Monday, March 7, 2005

Death at a Checkpoint

A big diplomatic and political dust-up with Italy is in progress, after US troops at a Baghdad checkpoint shot and killed an Italian intelligence officer, and wounded a journalist last Friday night.

The New York Times tells us this morning that “[n]ext to the scandal of prison abuse at Abu Ghraib, no other aspect of the American military presence in Iraq has caused such widespread dismay and anger among Iraqis” then these shootings at checkpoints by Americans, who are authorized to open fire “whenever they have reason to believe that they or others in their unit may be at risk of suicide bombings or other insurgent attacks.”

The New York Times cannot seem to write anything about Iraq without mentioning the so-called “scandal” at Abu Ghraib. If the guerrillas gave up tomorrow, and all US troops came home, the Times would make its obligatory salaam to Abu Ghraib.

The shooting involving the Italians is regrettable, and surely everyone is sorry that the Italian intelligence officer was killed, and the journalist wounded. But how can anybody legitimately fault the US troops ? I wonder how the Times article would read, or any of the other commentary or reporting so far produced on this incident – including this piece – had the authors been forced to spend any time wearing a US uniform, manning a roadside checkpoint in Iraq ?

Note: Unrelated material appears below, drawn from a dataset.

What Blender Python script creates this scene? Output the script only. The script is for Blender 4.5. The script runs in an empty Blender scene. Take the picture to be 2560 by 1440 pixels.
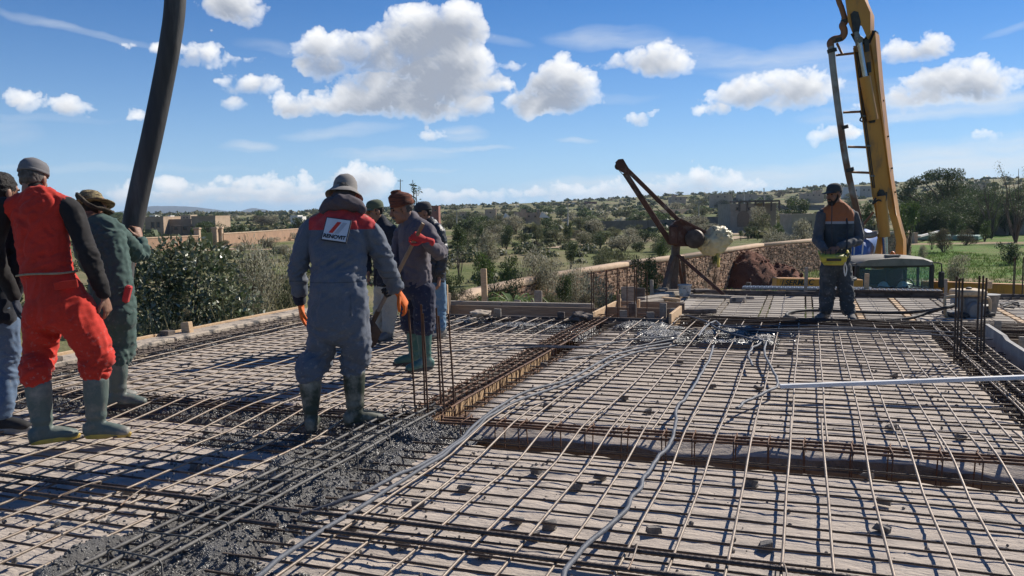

Writing an article for the New York Times or a piece in a blog on the anger of Iraqis at US checkpoints is a whole lot different from being a walking target, subject to having your own precious body filled with bullets or bomb fragments and winding up on the transport plane to Dover, for a funeral in a flag-draped coffin. If I were on that checkpoint, and these things were possibilities, woe betide the person who approached my position in any way other then very carefully.

Too bad for the Italian officer and his family. That officer probably knew the risks better than the journalist. As for the angry Iraqis, lots of innocent deaths are an unfortunate byproduct of guerrilla conflicts, which the originators of tactics such as suicide bombing would do well to remember.